Who Has The Ball? Practicing Transitions in Worship Services

Who Has the Ball?” is four-part series. This is part two. You can read part one here.

Practice Passing The Ball

Rehearse your transitions! Transitions become smooth when they are rehearsed first privately and then later, with your entire team.  Sometimes it can feel disingenuous to behave as you would during a service packed with people while rehearsing in an empty gymnasium or auditorium.  Speaking a call to worship, praying or rehearsing a worship leader moment to a bunch of empty chairs isn’t exactly life-giving.  I want to encourage you to push through that awkwardness with everything you got.  

I also want to challenge any sense that your leadership is any less guided by the Spirit because it’s rehearsed. All throughout the Old Testament we read that those who led worship played skillfully (Psalm 33:3). I don’t know of any skill that can be developed without practice and rehearsal. Furthermore, the Spirit is no less at work in our private practice times and rehearsals than He is when there’s an audience in front of us.

Anything that keeps you from practicing transitions as they would happen in the service is holding you hostage to clunky and haphazard transitions.  Your team needs to know how things are going to go in a service and when you make time to actually speak as you would, pray as you would and play as you would, you increase clarity so others on your team (and those you pass the ball to) can easily read, understand and anticipate your platform leadership.  Build margin in your rehearsals to rehearse your transitions.  

Have a Rehearsal Game Plan

No team wins without having a solid game plan.  A winning worship team builds a strong rehearsal culture.  At our church, we rehearse Sunday morning.  We’ve found that day-of rehearsals bring out the best in our team because there’s less time between a mid-week rehearsal and Sunday to forget how things go.  Day-of rehearsals are also less of a withdrawal on our volunteers. Requiring an early morning instead of a mid-week evening is often more doable for busy families.  

Our typical rhythm includes three rehearsals where we rehearse the entire worship set.  I am intentionally using the word rehearsal because we’ve built a culture where practice is what happens during the week on our own, rehearsal is what we do together.  We’ve set an expectation of excellence where we expect our team to come to rehearsal preparedIf rehearsal is the first time we’re hearing a song or verbalizing a moment, we’re bringing less than our best to the altar.

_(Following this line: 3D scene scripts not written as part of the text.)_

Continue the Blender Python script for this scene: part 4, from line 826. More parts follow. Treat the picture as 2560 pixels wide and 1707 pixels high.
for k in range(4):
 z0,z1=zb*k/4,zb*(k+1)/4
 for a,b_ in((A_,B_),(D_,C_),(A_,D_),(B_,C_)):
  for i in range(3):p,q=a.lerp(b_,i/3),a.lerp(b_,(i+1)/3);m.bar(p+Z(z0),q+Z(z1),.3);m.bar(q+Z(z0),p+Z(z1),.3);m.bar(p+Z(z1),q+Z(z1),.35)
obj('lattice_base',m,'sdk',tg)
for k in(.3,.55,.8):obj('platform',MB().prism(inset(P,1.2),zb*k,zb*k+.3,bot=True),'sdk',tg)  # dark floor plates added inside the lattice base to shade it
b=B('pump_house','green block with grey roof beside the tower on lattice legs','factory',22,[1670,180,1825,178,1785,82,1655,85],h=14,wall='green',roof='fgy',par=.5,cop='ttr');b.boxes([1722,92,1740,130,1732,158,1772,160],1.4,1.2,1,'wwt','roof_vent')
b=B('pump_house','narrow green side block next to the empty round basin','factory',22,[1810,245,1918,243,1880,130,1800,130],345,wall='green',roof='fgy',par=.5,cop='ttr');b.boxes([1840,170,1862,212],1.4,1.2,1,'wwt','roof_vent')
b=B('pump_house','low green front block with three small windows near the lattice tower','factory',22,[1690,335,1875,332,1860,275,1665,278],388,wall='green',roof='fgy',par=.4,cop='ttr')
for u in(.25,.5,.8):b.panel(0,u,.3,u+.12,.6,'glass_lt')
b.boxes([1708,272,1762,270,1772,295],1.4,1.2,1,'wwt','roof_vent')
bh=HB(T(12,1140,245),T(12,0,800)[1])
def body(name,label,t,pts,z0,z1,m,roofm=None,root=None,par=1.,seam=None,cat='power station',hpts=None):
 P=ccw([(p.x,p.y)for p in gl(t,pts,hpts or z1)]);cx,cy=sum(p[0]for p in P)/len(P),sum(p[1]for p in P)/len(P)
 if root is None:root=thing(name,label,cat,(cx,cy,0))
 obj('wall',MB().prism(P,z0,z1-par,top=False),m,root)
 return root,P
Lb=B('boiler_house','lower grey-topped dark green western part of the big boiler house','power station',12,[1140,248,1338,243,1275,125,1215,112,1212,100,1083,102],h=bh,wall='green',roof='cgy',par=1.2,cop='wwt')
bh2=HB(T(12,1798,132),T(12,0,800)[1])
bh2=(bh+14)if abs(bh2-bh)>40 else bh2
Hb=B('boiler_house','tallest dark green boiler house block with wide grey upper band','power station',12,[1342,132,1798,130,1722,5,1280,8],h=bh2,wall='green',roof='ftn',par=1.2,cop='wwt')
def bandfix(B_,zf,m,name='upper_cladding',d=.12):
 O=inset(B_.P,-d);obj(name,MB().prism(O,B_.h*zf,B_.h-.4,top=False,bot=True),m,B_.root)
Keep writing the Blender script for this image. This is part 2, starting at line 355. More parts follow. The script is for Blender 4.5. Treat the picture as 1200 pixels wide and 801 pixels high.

Our band and vocalists start off rehearsing separately.  This is an opportunity to get warmed-up, adjust levels and rehearse specific parts within the songs.  Our second rehearsal is where we put things together, rehearse transitions while stopping at any point to make any last-minute corrections, musically and vocally.  Our final rehearsal is as if the room was full.  It’s during this last rehearsal that we are not only rehearsing our learned parts and transitions but our stage presence as well.  We stop for nothing in this rehearsal.  We welcome that pressure because it accurately tests the fidelity of the sacrifice we’re seeking to bring.  

Having three rehearsals may seem overkill to some, but it’s through rehearsing well that we level up our excellence to the Lord.  We don’t want phone in our worship, He’s worthy of our very best.  Another benefit of multiple-rehearsals is it allows your production team to rehearse as well.  Because their preparation is dependent on your performance, multiple rehearsals give opportunity for them to dial-in lighting and levels and have a clear picture of what the service will look like.  Well-executed transitions are dependent on production audio and lighting cues.  A strong rehearsal culture helps your production team serve the platform transitions by providing clarity on when and how they happen.

If you serve at a smaller church what I am describing may feel unattainable.  After all, if you are executing a small worship service with just 2-3 people, three rehearsals is going to feel wrong-sized.  It’s true, the larger the operation, the more scaled your rehearsal culture will need to be.  However, the principles remain the same.  If you serve on a small team (I’ve been there!), consider implementing a three-phase rehearsal plan:

  1. Give the band and vocalists direction and destination for the service before the rehearsal.  You are responsible for giving them the tools they need to succeed, they are responsible for implementing them. In our culture, we provide isolated band and vocal tracks so our teams can learn parts exactly as they are on the recordings as a starting point.  When you gather to rehearse, talk through every moment, highlighting the transitions and when the ball will be passed. Let your team know the end goal of the service is and how you’ll know when you’ve arrived.

  2. Rehearse your team and passing the ball, stopping as often as you need to to get the play right. 

  3. Attempt a “no-stopping” run-through where you put all parts together with transitions as if the room was full.  

Scaling these principles to the size of your team will allow you to move forward in building an excellent, strong rehearsal culture while keeping things attainable for the size of your team.